Attachment: Balance Sheet, Statement of Profit & Loss  Account, Cash Flow Statement, Directors’ Report Auditors’ Report, and the Notice of the AGM.

 

  13.  E- Forms Filing Requirement Annual  MGT  -7: As per section 92, Every  Company will file its  Annual  Return within 60 days of holding of the Annual General Meeting.

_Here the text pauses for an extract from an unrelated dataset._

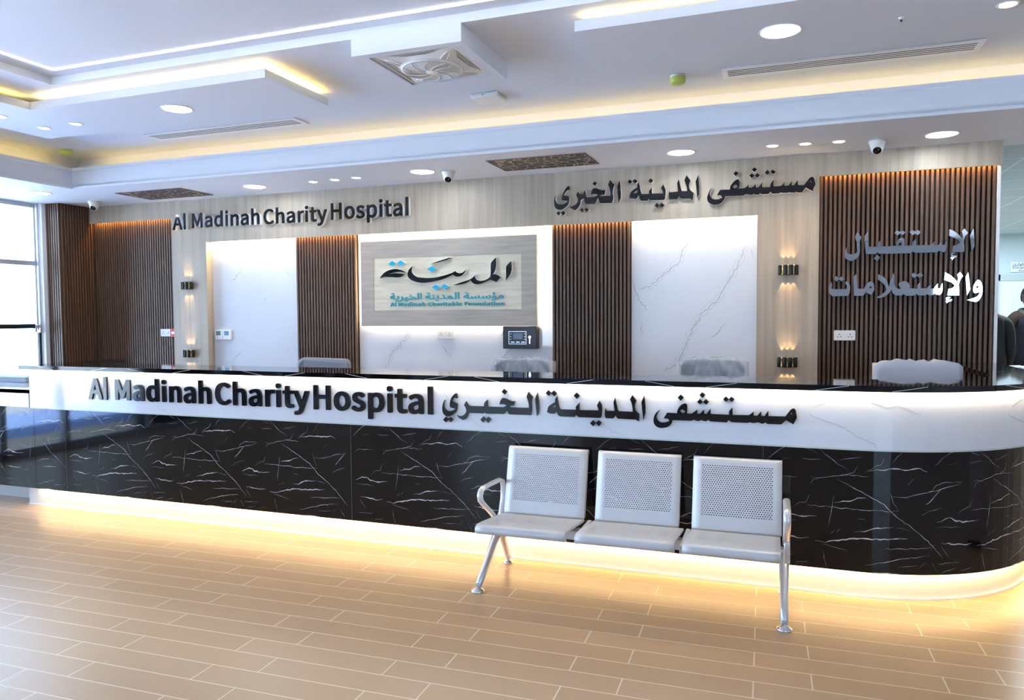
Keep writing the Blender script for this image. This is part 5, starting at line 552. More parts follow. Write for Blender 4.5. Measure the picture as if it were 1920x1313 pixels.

Annual Return will be for the period from 1st April to 31st March

Annual Return of Every Private Company (Except Small Company) should be signed by a Company Secretary in Practice.

 

  14. Certification of Annual Return MGT -8: As per section 92, Private Company having paid-up share capital of 10 Crore or more or turnover of Rs. 50 crore or more shall be certified by a Company Secretary in Practice.

 

 15. Board Meetings: As per section 173 &ss -I, Every Company shall hold a minimum number of FOUR meetings of its Board of Directors every year in such a manner that the maximum gap between the two meetings should not be more than 120 (One hundred twenty) days.

 

16.  Maintenance of Statutory Registers: As per section 88, The company will maintain the following mandatory Registers:

  • Register of Director,
  • Registers of Director Shareholding,
  • Registers of Members
  • Registers of Transfer

Registers of Related Party transaction etc

17 Appointment of Auditor E -Form ADT-1: As per section 139, The Auditor will be appointed for 5 (Five) years and form ADT-1 will be filed for a 5-year appointment within 15 days of the Annual General Meeting.